Most missions in the game are very straightforward and most mission locations consist of a bunch of very small and linear areas separated by load points. You’ll have move through the areas, evading, dropping, and/or recruiting enemies until you complete your objective and it usually doesn’t take very long. The missions get more challenging as you progress but many can be completed in under ten minutes. Some in under five. And one of my favorite things about the missions here is that you’re never forced into a radio interaction during a mission. You can use the radio to contact people in typical Metal Gear fashion but the gameplay is never interrupted automatically to force one on you.

Missions come in different types. Main Ops which progress the story and Extra Ops which are unlocked by completing Main Ops. Extra Ops consist of basic challenges and objectives to complete like recruit people, retrieve items, and destroy things, often within a certain amount of time. They’re just missions without a narrative. But there are a lot of them so if you enjoy the gameplay, then there’s plenty here to keep you occupied and if you’re a Monster Hunter fan, you might be interested to know there are Monster Hunter quests here which is kind of cool. Then there’s Outer Ops. Outer Ops are missions that Snake does not participate in. You place soldiers from your combat unit and what the game refers to as “mechs” that you’ve captured into different teams and send them on missions or Ops. Later on, your team will come back with random rewards including different items and ammo. Your soldiers can be wounded and even killed. Injured or sick soldiers will be automatically placed in the sickbay and remain there until they’re ready for action.

One thing I find interesting about Peace Walker is the bosses. I would say they’re the least creative bosses in the series so far and they’re spongey as fuck, I’m guessing to accommodate multiple players. Regardless, some of these battles can really drag on. Several bosses are the “mechs” I mentioned earlier. These are military vehicles and aircraft like tanks and helicopters. What’s cool about the bosses isn’t so much the battles, it’s that you can capture them and then send them out on Outer Ops. Then there’s the other bosses, the AI weapons. They can’t be captured but once they’re down, you can enter their “pods” and take their memory boards. These boards can be used to build your own Metal Gear which can be deployed on Outer Ops.

Peace Walker is a game for those that don’t mind grinding. The story is only a small portion of the game. There are over one hundred Extra Ops to complete and many contain bosses not found in the story. All missions can be replayed but the grinding can become a bit much. You’ll have to repeat boss battles to capture more mechs and get more parts for Metal Gear, repeat missions to recruit more and/or high ranking soldiers, and recruit enough so you can increase your team levels to unlock more weapons and items to develop. There is a lot to see, do, and unlock in the game but I’d be lying if I said it wasn’t repetitive. You’ll see the same enemies, fight the same and similar bosses, and visit the same locations frequently.

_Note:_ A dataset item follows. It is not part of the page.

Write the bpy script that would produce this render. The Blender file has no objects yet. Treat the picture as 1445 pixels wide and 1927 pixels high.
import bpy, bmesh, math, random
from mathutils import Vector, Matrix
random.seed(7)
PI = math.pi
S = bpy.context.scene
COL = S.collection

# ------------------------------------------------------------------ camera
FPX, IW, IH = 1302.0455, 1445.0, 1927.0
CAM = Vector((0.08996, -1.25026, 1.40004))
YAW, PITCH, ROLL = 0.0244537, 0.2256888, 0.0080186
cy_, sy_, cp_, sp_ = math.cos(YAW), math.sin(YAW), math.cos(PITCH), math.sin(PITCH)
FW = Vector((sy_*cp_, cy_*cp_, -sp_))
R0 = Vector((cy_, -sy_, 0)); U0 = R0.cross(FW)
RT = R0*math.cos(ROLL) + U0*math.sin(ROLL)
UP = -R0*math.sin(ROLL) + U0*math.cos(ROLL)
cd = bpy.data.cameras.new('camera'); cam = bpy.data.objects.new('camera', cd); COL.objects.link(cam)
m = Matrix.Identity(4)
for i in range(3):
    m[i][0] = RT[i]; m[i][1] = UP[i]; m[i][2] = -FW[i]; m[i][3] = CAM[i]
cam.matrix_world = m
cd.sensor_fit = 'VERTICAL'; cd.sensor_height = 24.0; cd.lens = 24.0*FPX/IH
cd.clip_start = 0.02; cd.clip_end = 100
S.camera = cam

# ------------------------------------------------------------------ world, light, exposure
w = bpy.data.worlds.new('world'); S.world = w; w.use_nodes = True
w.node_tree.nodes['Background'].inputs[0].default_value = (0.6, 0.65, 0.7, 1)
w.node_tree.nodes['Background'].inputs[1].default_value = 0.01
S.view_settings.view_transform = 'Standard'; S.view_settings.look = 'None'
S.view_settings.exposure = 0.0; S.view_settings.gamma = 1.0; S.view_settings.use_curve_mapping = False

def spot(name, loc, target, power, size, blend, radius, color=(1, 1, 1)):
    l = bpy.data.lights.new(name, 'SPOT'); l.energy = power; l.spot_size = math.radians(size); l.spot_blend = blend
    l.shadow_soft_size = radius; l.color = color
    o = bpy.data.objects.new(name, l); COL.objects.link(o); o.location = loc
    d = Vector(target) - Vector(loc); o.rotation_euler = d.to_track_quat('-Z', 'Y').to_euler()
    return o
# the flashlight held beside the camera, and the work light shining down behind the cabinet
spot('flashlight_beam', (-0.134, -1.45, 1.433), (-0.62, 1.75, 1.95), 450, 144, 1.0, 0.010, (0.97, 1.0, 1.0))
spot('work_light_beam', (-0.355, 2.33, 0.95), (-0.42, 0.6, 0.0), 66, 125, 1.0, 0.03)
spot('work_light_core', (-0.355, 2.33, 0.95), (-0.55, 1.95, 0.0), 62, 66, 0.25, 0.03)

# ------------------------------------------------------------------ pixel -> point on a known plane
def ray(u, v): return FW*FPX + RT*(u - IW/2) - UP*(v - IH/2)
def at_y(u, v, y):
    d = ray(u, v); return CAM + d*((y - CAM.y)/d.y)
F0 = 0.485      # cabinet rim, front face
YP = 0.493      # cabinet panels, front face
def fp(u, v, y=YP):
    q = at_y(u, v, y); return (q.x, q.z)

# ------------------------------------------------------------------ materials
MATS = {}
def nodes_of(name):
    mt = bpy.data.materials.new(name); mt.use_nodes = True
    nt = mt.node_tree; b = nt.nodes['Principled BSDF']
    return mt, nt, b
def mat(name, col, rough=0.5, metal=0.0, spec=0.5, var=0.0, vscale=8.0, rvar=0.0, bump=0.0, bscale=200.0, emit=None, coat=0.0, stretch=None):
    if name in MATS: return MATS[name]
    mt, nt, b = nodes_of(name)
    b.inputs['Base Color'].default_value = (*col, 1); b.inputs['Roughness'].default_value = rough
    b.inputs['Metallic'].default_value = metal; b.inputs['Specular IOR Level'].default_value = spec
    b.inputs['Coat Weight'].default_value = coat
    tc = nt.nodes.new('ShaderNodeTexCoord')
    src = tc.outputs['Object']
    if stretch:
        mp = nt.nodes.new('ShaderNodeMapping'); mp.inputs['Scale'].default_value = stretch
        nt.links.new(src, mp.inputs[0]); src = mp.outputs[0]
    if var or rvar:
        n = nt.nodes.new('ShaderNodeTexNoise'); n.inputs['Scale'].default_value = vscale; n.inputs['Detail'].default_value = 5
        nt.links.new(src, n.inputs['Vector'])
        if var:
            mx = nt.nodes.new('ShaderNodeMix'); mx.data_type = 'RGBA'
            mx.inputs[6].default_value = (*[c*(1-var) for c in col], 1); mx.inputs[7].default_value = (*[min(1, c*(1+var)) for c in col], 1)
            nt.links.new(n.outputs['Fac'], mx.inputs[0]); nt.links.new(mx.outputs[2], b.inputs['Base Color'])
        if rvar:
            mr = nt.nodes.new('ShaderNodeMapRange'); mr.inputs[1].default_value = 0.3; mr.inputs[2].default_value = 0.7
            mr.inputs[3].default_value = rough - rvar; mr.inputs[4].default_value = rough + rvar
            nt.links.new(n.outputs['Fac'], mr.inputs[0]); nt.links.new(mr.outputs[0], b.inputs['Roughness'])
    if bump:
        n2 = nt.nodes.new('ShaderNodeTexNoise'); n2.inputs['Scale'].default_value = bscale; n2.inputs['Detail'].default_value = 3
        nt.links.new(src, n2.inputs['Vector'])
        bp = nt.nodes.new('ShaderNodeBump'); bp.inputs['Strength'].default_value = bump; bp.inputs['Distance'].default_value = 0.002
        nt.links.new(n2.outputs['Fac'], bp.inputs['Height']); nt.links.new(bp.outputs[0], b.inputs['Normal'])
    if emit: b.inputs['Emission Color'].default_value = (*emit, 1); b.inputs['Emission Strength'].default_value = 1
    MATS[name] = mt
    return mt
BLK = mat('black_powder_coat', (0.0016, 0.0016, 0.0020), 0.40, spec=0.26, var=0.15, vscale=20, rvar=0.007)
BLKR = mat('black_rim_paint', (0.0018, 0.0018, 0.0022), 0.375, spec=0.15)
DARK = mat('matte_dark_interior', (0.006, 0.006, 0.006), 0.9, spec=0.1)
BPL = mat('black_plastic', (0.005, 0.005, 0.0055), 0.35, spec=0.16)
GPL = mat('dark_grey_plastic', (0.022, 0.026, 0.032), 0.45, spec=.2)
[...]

When comparing Peace Walker to Portable Ops, one big difference I noticed is the environmental design between the two. I don’t necessarily mind the “short and sweet” style of gameplay on offer in Peace Walker but many areas are extremely small and aggressively linear. Portable Ops often throws you into small but open what I’ll call maps ripe for exploration and usually with multiple ways to infiltrate and approach situations. Peace Walker’s areas are much more claustrophobic and straightforward and while this design choice may help keep the pacing consistent, the areas don’t really offer much in the way of options. One thing I like about Portable Ops is how it lets you revisit locations without having to actually repeat a mission or objective. You can visit a location and do whatever you want to do whether it be recruit soldiers, retrieve items, etc. This is not an option in Peace Walker. Every Op is a mission with an objective or goal and that means you’ll have to repeat them, even if you’re just in it for resources. That said, if I was simply looking to accumulate more resources, I preferred repeating Extra Ops simply because they don’t feature narrative interference. And since many missions are short, you can get in and out rather quickly.

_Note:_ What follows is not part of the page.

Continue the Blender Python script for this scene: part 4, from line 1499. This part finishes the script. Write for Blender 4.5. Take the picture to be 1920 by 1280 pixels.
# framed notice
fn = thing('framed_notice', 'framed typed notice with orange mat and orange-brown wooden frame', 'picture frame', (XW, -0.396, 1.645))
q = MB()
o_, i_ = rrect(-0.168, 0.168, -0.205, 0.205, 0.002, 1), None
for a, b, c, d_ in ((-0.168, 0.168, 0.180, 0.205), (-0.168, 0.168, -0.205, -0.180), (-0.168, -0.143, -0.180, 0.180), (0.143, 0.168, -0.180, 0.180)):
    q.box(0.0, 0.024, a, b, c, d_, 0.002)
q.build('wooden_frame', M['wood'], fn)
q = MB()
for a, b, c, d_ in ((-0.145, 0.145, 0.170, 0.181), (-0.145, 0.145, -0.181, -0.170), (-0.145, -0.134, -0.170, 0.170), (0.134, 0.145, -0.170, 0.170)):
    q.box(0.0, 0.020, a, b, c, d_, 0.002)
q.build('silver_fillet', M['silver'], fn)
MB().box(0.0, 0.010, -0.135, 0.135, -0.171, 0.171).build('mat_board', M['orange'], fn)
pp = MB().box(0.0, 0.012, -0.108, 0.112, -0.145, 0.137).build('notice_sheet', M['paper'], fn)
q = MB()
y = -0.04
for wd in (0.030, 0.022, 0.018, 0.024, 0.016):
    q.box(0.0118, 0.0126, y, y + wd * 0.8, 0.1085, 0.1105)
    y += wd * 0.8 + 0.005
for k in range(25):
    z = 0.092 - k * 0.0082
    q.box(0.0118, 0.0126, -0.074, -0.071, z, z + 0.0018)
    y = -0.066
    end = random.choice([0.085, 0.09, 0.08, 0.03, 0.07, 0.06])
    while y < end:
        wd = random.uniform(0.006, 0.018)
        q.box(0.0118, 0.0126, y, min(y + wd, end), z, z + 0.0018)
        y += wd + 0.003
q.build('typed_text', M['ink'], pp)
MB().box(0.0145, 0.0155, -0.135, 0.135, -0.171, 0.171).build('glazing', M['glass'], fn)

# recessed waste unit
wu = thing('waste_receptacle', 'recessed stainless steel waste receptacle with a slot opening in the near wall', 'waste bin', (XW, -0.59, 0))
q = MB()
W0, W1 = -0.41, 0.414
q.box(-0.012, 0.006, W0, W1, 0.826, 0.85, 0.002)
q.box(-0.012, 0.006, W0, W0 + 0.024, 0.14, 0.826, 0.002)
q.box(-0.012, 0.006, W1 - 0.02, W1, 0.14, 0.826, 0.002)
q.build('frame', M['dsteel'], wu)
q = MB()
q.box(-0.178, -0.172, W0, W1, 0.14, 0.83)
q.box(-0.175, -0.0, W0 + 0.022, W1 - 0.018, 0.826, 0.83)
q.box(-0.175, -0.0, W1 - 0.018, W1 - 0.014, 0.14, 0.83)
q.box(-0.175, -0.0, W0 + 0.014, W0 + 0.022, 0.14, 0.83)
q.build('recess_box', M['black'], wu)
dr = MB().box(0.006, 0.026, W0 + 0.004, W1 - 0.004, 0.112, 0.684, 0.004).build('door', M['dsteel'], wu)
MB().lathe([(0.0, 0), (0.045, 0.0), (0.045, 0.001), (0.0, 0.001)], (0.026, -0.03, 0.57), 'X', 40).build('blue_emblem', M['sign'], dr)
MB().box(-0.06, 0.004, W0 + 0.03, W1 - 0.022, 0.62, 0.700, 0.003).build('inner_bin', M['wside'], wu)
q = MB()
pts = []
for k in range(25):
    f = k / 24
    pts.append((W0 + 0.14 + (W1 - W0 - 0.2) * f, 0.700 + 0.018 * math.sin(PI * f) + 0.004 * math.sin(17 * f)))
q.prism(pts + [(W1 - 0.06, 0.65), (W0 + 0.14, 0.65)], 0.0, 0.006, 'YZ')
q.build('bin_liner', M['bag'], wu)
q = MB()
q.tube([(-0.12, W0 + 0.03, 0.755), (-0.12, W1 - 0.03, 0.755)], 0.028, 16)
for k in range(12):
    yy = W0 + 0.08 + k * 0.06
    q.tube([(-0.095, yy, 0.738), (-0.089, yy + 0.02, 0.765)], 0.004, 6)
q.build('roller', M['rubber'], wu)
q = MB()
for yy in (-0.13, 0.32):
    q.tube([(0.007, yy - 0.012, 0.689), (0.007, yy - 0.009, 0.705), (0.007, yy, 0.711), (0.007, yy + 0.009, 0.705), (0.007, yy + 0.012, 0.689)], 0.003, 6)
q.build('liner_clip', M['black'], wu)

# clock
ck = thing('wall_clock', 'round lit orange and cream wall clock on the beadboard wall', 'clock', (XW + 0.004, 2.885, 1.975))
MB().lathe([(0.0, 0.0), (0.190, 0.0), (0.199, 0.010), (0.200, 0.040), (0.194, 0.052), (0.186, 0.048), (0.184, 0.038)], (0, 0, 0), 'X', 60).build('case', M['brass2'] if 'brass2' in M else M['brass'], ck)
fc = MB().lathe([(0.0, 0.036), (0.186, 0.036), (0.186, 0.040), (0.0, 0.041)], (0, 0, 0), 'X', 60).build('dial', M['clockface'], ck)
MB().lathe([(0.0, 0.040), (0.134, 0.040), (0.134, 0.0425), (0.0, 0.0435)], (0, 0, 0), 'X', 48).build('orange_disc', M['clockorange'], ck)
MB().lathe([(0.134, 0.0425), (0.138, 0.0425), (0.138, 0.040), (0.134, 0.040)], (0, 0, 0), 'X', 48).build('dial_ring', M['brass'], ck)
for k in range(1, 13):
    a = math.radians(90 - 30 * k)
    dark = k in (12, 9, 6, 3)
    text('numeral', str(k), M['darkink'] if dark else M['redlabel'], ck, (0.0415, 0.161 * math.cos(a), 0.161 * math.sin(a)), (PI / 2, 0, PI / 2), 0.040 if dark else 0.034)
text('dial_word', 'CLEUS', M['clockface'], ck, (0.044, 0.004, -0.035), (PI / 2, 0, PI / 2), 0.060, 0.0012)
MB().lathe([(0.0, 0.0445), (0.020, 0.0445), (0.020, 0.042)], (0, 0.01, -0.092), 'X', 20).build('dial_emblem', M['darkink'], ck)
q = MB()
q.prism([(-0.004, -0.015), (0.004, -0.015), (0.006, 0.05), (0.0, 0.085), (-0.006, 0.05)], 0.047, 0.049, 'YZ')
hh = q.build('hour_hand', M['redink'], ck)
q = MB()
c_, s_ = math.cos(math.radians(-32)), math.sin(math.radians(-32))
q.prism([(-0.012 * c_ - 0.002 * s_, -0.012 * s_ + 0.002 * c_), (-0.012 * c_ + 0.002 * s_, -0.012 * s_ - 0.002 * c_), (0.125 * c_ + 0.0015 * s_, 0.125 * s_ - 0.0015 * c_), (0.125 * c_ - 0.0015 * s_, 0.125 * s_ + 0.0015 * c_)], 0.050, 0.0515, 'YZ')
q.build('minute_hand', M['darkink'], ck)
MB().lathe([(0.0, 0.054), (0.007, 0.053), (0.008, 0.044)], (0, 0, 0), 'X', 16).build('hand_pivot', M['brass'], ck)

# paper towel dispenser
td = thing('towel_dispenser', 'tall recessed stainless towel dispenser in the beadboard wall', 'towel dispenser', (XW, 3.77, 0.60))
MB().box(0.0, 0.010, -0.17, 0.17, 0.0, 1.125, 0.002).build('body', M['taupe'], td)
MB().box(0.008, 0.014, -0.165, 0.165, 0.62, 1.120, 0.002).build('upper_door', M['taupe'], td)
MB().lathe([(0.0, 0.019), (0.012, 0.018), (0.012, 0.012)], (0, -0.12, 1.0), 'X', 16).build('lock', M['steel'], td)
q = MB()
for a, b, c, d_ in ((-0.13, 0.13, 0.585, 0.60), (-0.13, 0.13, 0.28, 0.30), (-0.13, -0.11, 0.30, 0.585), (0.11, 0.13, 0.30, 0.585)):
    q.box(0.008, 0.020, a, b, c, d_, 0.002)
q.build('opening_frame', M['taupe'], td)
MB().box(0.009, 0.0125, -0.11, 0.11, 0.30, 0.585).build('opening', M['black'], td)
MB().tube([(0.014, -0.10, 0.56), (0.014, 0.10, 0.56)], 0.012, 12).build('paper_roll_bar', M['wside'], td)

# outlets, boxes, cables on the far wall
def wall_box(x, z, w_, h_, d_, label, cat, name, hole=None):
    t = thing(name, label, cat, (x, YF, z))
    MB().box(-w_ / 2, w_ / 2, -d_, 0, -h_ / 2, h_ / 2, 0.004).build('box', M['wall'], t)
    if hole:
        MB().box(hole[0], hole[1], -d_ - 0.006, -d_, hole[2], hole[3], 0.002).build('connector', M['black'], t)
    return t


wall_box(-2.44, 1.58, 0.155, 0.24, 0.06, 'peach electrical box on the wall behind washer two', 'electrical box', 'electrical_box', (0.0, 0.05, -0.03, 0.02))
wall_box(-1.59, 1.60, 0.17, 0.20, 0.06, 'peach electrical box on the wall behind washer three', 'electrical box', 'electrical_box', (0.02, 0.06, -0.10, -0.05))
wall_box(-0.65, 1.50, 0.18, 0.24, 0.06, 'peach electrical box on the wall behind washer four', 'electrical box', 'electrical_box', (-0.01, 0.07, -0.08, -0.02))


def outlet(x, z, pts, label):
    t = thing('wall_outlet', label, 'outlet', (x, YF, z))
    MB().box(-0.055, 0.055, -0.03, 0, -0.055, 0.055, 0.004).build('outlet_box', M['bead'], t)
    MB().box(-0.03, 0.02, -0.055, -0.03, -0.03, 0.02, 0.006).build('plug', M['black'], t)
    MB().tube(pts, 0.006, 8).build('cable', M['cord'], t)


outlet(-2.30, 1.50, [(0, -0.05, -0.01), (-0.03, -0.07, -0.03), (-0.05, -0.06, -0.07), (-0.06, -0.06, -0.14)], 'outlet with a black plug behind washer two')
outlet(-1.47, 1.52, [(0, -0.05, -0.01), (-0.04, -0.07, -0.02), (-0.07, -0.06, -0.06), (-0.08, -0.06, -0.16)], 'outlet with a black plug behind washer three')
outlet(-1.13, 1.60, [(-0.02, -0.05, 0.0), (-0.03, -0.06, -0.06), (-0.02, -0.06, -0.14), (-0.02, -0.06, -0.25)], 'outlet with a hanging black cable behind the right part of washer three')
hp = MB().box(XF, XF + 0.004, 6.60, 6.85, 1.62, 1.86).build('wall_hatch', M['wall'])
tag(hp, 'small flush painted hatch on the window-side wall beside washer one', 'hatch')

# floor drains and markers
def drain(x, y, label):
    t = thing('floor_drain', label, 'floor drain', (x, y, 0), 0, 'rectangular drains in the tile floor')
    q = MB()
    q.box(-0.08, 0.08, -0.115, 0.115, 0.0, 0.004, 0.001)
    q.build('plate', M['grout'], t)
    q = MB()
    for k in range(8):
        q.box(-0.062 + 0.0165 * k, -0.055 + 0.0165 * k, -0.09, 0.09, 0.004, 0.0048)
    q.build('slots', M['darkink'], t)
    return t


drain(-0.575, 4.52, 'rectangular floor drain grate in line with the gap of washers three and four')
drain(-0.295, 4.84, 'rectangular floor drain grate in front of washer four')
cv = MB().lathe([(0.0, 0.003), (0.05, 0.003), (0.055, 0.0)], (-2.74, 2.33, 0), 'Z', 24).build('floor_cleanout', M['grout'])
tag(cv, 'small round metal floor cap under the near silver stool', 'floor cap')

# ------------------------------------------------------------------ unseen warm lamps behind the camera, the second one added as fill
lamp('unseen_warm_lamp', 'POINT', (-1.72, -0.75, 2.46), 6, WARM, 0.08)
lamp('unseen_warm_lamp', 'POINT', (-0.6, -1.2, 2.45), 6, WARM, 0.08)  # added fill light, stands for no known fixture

Visually, I think this HD edition looks pretty good. The environments may be small but they are well detailed, the character models and animations get the job done, and many visual effects look really cool. I did notice some minor eyesores like blurry textures and clipping from time to time but considering this was originally designed for the PSP, I think this is a good remaster overall. As for the audio, I think the soundtrack is quite good with several excellent tunes, many of which add to the intensity of situations. On the technical side, Peace Walker does run at sixty frames which will certainly be noticeable if you’re fresh off Metal Gear Solid 4 like I was. I did notice it dip when there was a lot of action on the screen but I can’t say it happened all that often in my experience.

I really enjoyed my time with Peace Walker despite its issues. It might just be the most accessible Metal Gear game up to this point. It controls really well, the HD edition mostly runs smooth, and tackling missions with buddies proves to be a lot of fun. In fact, I would say the cooperative aspect is the best thing about it. Peace Walker does deviate from the typical formula in several ways but it’s also a very easy game to jump into and comes with an impressive amount of content. Most missions are short and sweet, tight and focused. You will have to grind to unlock and see everything but it will keep you coming back and it can become addictive. Unfortunately, the gameplay does get repetitive, bosses are spongey and lack creativity, and in my opinion, the franchise has told better stories. Some of the issues can be alleviated or tolerated when playing with others but most are hard to ignore.

I would recommend Metal Gear Solid: Peace Walker, especially if you have friends to play with. I don’t think it’s the best game in the series but it is one of my favorites simply because of how easy it is to jump into. It’s easy to pick up and play, it’s got plenty of replay value, and it can be enjoyed with friends which I would argue is the best way to experience it. It’s far from perfect but it is fun. Definitely check it out.